--- Start Records for the exercise ---
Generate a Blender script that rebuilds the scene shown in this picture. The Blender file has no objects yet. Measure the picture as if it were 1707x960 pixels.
--- End Records for the exercise ---
--- Start Records for the exercise ---
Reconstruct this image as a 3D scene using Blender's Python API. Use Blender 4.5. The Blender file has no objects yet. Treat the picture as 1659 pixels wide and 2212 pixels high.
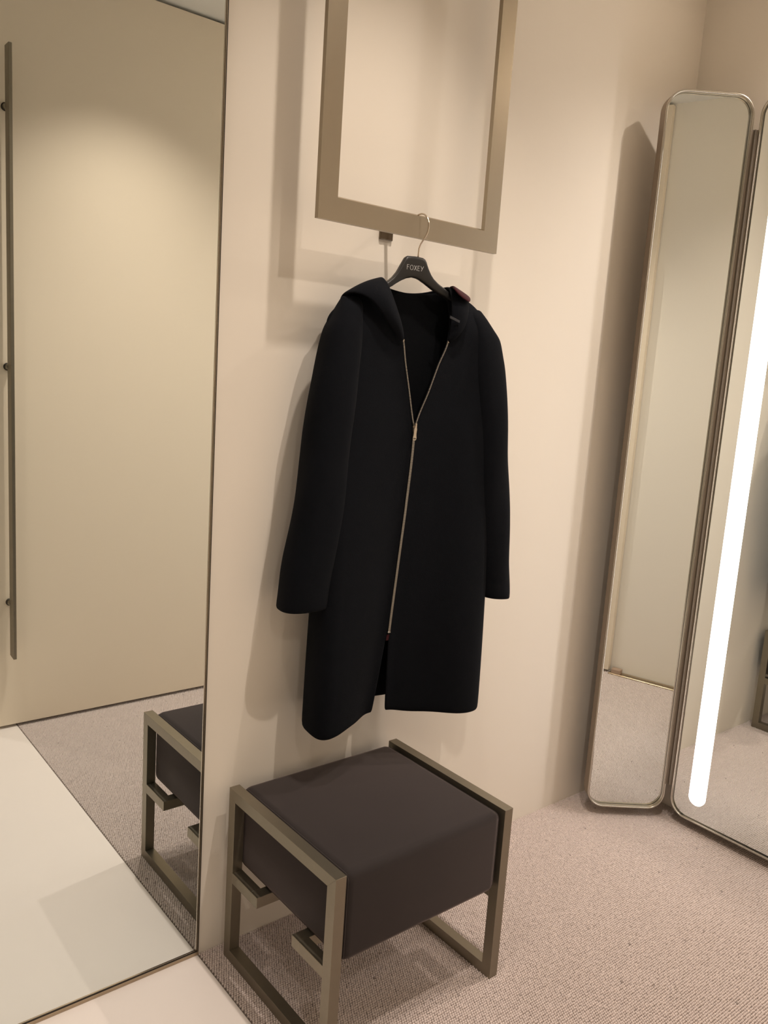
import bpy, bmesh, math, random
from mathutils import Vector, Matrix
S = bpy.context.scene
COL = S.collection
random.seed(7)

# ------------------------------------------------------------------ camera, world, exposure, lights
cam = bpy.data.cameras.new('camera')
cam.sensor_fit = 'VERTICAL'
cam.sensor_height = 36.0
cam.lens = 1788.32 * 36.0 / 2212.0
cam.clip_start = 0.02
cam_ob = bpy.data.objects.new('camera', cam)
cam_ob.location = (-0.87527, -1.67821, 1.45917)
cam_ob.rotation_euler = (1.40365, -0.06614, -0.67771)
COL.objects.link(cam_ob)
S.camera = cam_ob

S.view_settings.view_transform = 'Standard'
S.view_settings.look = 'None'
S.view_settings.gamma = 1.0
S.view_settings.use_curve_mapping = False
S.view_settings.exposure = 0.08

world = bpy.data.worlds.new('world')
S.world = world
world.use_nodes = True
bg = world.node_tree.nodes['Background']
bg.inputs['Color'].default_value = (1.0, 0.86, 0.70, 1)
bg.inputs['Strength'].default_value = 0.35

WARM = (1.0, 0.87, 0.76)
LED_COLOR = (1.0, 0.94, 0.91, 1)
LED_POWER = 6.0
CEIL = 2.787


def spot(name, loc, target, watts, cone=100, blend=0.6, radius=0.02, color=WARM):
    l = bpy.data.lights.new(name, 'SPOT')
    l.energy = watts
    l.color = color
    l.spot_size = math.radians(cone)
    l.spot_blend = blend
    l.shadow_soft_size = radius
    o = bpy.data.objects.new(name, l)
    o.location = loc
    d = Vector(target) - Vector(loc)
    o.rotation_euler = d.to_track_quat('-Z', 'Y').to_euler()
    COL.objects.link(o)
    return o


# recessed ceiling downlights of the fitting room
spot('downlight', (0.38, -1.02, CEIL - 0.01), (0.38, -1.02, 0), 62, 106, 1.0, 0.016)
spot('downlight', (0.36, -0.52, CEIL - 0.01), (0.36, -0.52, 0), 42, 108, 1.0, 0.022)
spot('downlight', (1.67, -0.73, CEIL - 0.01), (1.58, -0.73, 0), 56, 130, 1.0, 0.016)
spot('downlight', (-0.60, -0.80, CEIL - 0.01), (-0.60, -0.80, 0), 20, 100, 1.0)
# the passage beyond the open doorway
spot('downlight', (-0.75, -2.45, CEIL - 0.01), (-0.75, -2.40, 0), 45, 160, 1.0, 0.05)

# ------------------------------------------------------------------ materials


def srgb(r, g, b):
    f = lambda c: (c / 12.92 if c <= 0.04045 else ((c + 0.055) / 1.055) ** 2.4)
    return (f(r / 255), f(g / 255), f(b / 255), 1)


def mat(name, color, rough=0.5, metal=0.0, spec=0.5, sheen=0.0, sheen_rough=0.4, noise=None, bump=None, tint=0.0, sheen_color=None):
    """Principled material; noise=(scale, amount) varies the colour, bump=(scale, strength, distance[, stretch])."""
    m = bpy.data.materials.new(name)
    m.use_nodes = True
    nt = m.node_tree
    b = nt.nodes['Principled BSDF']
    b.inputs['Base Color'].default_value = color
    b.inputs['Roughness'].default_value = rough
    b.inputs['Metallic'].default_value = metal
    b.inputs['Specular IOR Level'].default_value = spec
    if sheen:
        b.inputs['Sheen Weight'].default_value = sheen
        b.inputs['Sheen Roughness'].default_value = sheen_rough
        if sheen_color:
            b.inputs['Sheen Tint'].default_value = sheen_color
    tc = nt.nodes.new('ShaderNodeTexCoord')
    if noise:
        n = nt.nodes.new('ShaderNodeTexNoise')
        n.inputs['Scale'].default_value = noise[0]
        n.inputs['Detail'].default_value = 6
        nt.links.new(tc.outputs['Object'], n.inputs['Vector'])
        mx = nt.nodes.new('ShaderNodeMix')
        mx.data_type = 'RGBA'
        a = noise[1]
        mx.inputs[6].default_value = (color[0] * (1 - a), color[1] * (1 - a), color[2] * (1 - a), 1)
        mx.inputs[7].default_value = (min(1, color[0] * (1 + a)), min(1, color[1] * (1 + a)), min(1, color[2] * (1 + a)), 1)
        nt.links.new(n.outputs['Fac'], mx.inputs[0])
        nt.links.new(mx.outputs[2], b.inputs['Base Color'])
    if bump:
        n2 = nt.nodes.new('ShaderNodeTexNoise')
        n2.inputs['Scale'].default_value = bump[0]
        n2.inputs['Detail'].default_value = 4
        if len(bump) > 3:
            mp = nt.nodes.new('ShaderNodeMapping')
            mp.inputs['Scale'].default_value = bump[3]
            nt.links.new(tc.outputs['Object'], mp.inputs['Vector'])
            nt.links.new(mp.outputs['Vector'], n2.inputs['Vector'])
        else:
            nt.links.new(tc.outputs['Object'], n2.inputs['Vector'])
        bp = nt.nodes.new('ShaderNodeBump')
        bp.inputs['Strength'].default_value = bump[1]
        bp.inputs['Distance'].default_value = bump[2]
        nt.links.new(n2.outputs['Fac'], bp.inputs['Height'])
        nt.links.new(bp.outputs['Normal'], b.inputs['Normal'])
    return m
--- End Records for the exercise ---
Problem requirements: Across the material above, how many lines include the string "Blender"? Only the number is wanted.

Written response: 2